The Parent Problem
Youth sports software is built for the Player on the field. The most valuable user is the Parent in the parking lot.
Our twelve-year-old daughter Mila plays club soccer for Minnetonka United in Minnesota. In four years on the team, she has never opened the team’s app. Not once. Mary and I are the ones checking the practice schedule on Playmetrics, reading the messages from her coaches, tracking the tryout and game dates. The app has Mila’s name on it. It has never had her attention.
This is the small version of a much bigger problem. Youth sports software has a Parent problem.
The Parent is the mother. The father. The aunt. The grandmother picking the kid up from Tuesday practice because Mom is working late. The Parent is the person paying the club fees and driving to the tournament and sitting in the hotel lobby at 6:47 AM waiting for breakfast before the first game starts at 8:00.
The Parent is the most valuable user in the entire stack and almost every piece of youth sports software treats her like a secondary account.
I have looked at the back end of a lot of platforms. The Player gets the primary profile. The Coach gets the primary login. The Director gets the admin dashboard. The Parent gets a checkbox that says parent and an email address in a field.
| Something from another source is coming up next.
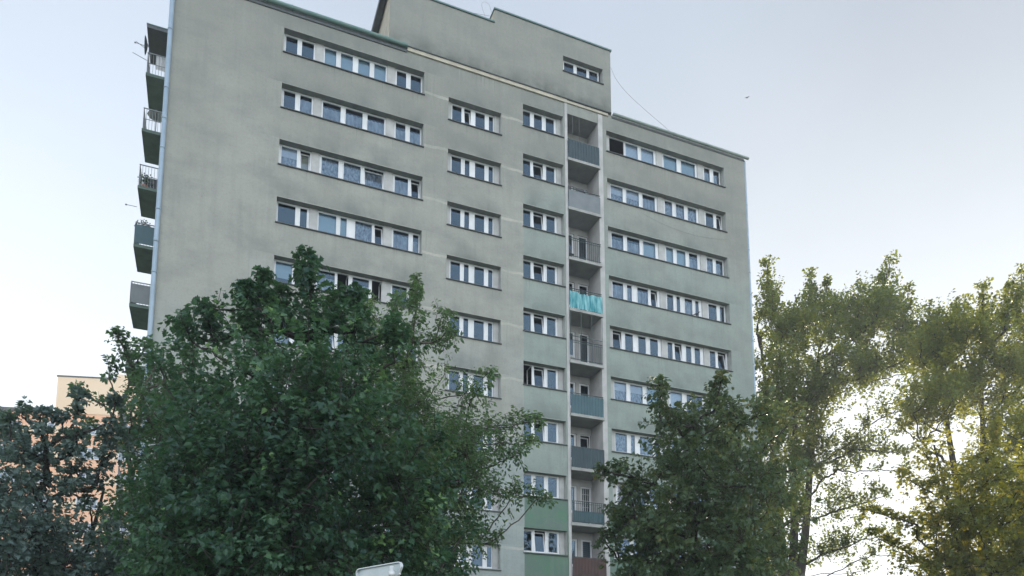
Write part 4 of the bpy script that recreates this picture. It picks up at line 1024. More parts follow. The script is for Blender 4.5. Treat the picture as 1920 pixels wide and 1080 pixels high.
DARKL=[(-2.54,-11.66,6.84,0.45),(0.31,-13.16,4.18,0.91),(0.23,-11.26,4.26,0.77),(-2.88,-10.80,6.18,0.80),(-0.26,-10.95,4.08,0.58),(-0.34,-12.87,5.18,0.46),(0.60,-12.28,3.98,0.53),(-1.60,-11.84,4.91,1.10),(-1.03,-12.32,5.36,0.74),(-1.82,-11.40,6.59,0.45),(-2.55,-9.47,5.43,1.10),(-2.61,-10.65,4.36,0.93),(-2.24,-12.56,5.75,1.03),(-0.42,-10.84,3.91,0.45),(-0.54,-12.47,4.02,0.72),(-2.42,-12.44,5.33,0.82),(-3.26,-10.24,5.36,0.49),(-1.92,-10.65,6.57,0.52),(-2.33,-12.29,6.28,0.79),(-1.73,-10.99,3.81,0.45),(0.47,-11.29,3.88,0.45),(-0.37,-12.85,4.48,1.10),(-2.88,-10.80,4.85,0.75),(-0.83,-12.43,3.78,0.48),(0.63,-12.43,4.26,0.45),(-1.32,-11.24,3.95,0.54),(-3.21,-10.35,6.04,0.53),(-1.23,-11.15,5.96,0.46),(-3.36,-9.89,5.03,0.48),(-2.09,-11.43,4.00,0.65),(-2.81,-11.56,5.28,0.62),(-1.09,-11.13,3.81,0.45),(-1.20,-11.13,5.53,0.75),(-0.72,-11.46,4.72,1.10),(-2.31,-10.38,3.99,0.52),(-0.62,-12.82,5.41,0.45),(-0.81,-11.25,3.84,0.45),(-1.54,-12.09,4.02,0.72),(-2.84,-9.92,6.78,0.82),(0.72,-13.22,4.14,0.45),(-0.37,-10.58,4.97,0.84),(0.46,-13.35,5.23,0.45),(-2.60,-11.58,3.81,0.50),(-2.08,-9.89,4.85,1.10),(-3.24,-10.30,6.92,0.48),(-3.11,-9.36,4.25,0.69),(0.51,-12.88,4.63,0.57),(0.65,-12.79,4.80,0.45),(0.51,-11.92,4.80,0.45),(-1.03,-10.41,5.51,0.70),(0.08,-11.65,3.79,0.45),(-1.32,-13.64,4.59,1.10),(0.07,-12.60,3.86,0.54),(-2.63,-12.16,4.17,0.61),(-3.10,-11.18,5.95,0.45),(-2.14,-12.25,3.87,0.62),(-1.23,-10.08,4.97,1.10),(-2.58,-9.59,6.42,1.07),(-1.62,-13.07,5.26,1.10),(0.43,-11.29,5.16,0.45),(-1.55,-11.32,6.30,0.45),(-2.15,-11.23,6.29,0.86),(-1.26,-12.34,6.57,0.40),(-1.51,-11.74,7.07,0.34),(-1.51,-12.38,7.23,0.27),(-1.86,-11.37,7.87,0.21),(-1.80,-12.27,7.94,0.14),(-1.05,-11.74,6.75,0.35),(-1.06,-12.02,7.07,0.29),(-1.10,-12.19,7.41,0.23),(-1.14,-12.35,7.75,0.18),(-1.21,-12.32,8.14,0.12),(-0.55,-11.92,6.49,0.25),(-0.48,-12.25,6.87,0.22),(-0.46,-12.32,7.32,0.19),(-0.39,-12.71,7.66,0.16),(-0.43,-12.37,8.24,0.13),(-0.32,-12.94,8.51,0.10),(-0.27,-12.32,6.42,0.25),(-0.42,-12.15,6.89,0.21),(-0.53,-12.28,7.29,0.17),(-0.66,-12.25,7.73,0.14),(-0.78,-12.27,8.16,0.10),(-2.24,-11.95,7.21,0.40),(-2.42,-11.11,7.73,0.33),(-2.32,-11.48,7.92,0.25),(-2.31,-11.48,8.21,0.18),(-0.08,-11.85,6.15,0.28),(0.08,-12.51,6.52,0.24),(0.17,-12.75,6.98,0.21),(0.26,-12.88,7.46,0.17),(0.34,-12.97,7.95,0.14),(0.42,-13.09,8.43,0.10),(-1.34,-12.19,7.25,0.30),(-1.79,-12.15,7.46,0.30),(-2.11,-11.79,7.93,0.25),(-1.61,-12.23,8.12,0.18),(0.41,-12.85,7.27,0.20),(0.53,-12.64,7.74,0.18)]
CHEST=[(16.88,-14.37,5.55,0.85),(15.47,-14.74,4.08,0.36),(15.16,-15.44,8.47,0.85),(13.13,-15.40,4.79,0.53),(14.86,-17.11,8.64,0.55),(16.52,-17.04,8.38,0.51),(14.67,-16.54,5.43,0.85),(13.75,-15.86,7.44,0.44),(13.09,-16.81,5.69,0.85),(15.55,-16.66,7.57,0.85),(16.42,-16.66,6.76,0.85),(15.48,-17.10,4.40,0.85),(16.91,-15.89,7.75,0.85),(13.49,-14.98,3.89,0.32),(17.48,-14.72,4.26,0.45),(14.50,-15.18,7.75,0.65),(16.95,-15.85,9.50,0.39),(15.65,-13.37,6.56,0.85),(14.69,-14.69,4.17,0.48),(13.85,-15.85,7.73,0.38),(17.25,-16.01,9.33,0.37),(16.51,-16.46,9.23,0.35),(13.32,-14.97,4.57,0.55),(15.70,-14.47,7.17,0.85),(14.49,-15.81,8.91,0.53),(15.44,-16.33,6.63,0.85),(16.52,-16.10,4.45,0.67),(17.26,-15.30,5.21,0.76),(15.78,-16.10,5.08,0.85),(16.18,-16.48,5.47,0.85),(17.11,-14.63,7.45,0.85),(15.47,-13.66,4.88,0.85),(15.96,-14.93,9.28,0.63),(17.76,-16.06,7.06,0.32),(17.17,-15.44,6.46,0.85),(15.70,-14.11,6.32,0.85),(14.60,-17.38,5.02,0.85),(13.75,-14.49,7.29,0.38),(14.17,-14.35,5.74,0.77),(14.97,-14.76,6.21,0.85),(13.26,-15.90,4.09,0.61),(14.56,-15.68,8.11,0.79),(13.31,-14.65,4.70,0.35),(13.10,-14.86,6.46,0.32),(16.24,-14.73,4.02,0.32),(14.69,-15.21,9.17,0.63),(16.97,-14.29,8.31,0.85),(15.81,-15.74,4.31,0.69),(15.84,-13.96,8.50,0.85),(15.19,-15.50,9.28,0.32),(14.22,-15.03,6.12,0.85),(16.79,-14.73,6.42,0.85),(13.91,-15.59,6.44,0.85),(14.92,-14.61,5.36,0.85),(15.86,-14.12,4.34,0.53),(16.32,-15.84,5.97,0.85),(17.13,-16.60,7.46,0.45),(16.90,-16.15,5.56,0.59),(15.27,-13.33,5.35,0.85),(13.55,-14.62,6.99,0.45),(14.28,-16.84,7.41,0.85),(14.66,-16.88,4.58,0.85),(14.78,-13.41,6.23,0.82),(15.84,-16.65,8.89,0.59),(14.80,-17.03,6.91,0.85),(13.23,-15.07,7.14,0.32),(16.44,-15.79,9.16,0.68),(15.55,-15.01,4.26,0.57),(15.97,-15.69,8.38,0.85),(14.17,-14.69,5.26,0.85),(13.83,-16.28,5.06,0.85),(15.20,-17.24,5.47,0.85),(15.51,-16.72,9.09,0.32),(16.68,-14.56,8.99,0.85),(15.14,-14.72,9.44,0.55),(17.28,-15.92,6.79,0.73),(15.42,-15.82,5.22,0.85),(17.16,-16.29,6.03,0.40),(15.42,-14.14,7.93,0.85),(18.13,-15.61,7.95,0.39),(15.38,-17.59,6.85,0.85),(14.71,-16.01,3.95,0.41),(13.77,-15.41,7.27,0.38),(15.39,-15.42,7.47,0.85),(13.82,-13.79,6.78,0.34),(14.89,-15.85,6.24,0.85),(14.24,-15.22,9.19,0.40),(14.26,-15.18,9.56,0.33),(14.33,-15.06,9.98,0.25),(13.97,-15.59,10.07,0.18),(15.50,-15.97,9.42,0.35),(15.78,-15.73,9.84,0.28),(15.45,-16.25,9.87,0.21),(15.42,-16.39,10.09,0.14),(13.74,-15.11,7.47,0.40),(13.35,-15.20,7.46,0.34),(13.42,-14.52,7.71,0.28),(13.16,-14.37,7.78,0.22),(12.64,-14.69,7.69,0.16),(13.42,-15.03,6.40,0.40),(13.14,-14.93,6.20,0.32),(12.96,-14.66,6.04,0.24),(12.62,-14.66,5.81,0.16),(13.03,-14.56,6.54,0.30),(13.30,-14.34,5.32,0.35),(16.81,-16.71,9.34,0.35),(14.75,-16.00,8.84,0.50),(16.35,-16.05,9.51,0.40),(17.10,-16.97,8.84,0.40),(17.47,-16.80,7.73,0.45),(17.73,-16.64,6.58,0.40),(17.71,-16.38,5.43,0.50)]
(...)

This is backwards. The Parent is the one who writes the check. The Parent is the one who decides whether the kid plays next season. The Parent is the one who reads the email, forwards the schedule, posts the highlight to the family group chat, and tells the other parent at work about the club.
If you lose the Player, you lose a seat. If you lose the Parent, you lose a family, and the Parent will tell six other Parents why.
The youth sports industry has optimized the product for the Player and the go-to-market for the Parent and it has not yet noticed how strange this is. The Player does not open the app. The Parent opens the app. The Player does not read the email. The Parent reads the email. The Player does not pay the subscription. The Parent pays the subscription.
And yet the software does not know the Parent. It knows her email. It knows her credit card. It does not know which games she actually attended. It does not know which highlights she saved. It does not know whether she shared the stream link with her sister in NYC. It does not know whether she re-upped because she wanted to or because it was easier than canceling.
Every platform I know has the same blind spot here. They measure player engagement. They should be measuring Parent engagement. Because the Parent is the retention engine of the entire youth sports economy.
And the platforms have it backwards on time as well. They build for the season. Fall registration. Spring tournament. Summer camp. The Parent does not think in seasons. The Parent is watching her eight-year-old start something that may run for the next ten years and is making decisions on that horizon. The platforms that win will be the ones that treat the Player as an athlete starting a career, not a customer inside a season. That posture changes what retention actually means. You stop selling the next sign-up and start building the relationship that produces the next decade of sign-ups.
The clubs that build for this win. The club that picks software made for the Parent, communicates like the family is the customer, and treats the relationship as a ten-year arc retains. The club with a bad parent experience loses players even if the players love it, because the Parents are the ones who sign up next year.
Platforms have the same opening, on a bigger scale. The platform that treats the Parent as the primary user and the Player as the jersey on the court will, I think, quietly eat a lot of share over the next five years. It will feel like the platform is winning because of its streaming quality or its registration flow. It will actually be winning because it finally talked to the person who was paying with their attention and their wallet.
A lot of products in a lot of industries have figured this out. Consumer fintech figured it out when they stopped treating the actual customer as a secondary signer. Education software figured it out when they finally built the parent portal. Healthcare is still figuring it out, and it shows.
Mary is in the parking lot right now waiting for Mila’s practice to end. The team app is open on her phone. It knows her name. It knows her email. It knows her credit card. It thinks she is here for the schedule. She is here for the ten years on the other side of it.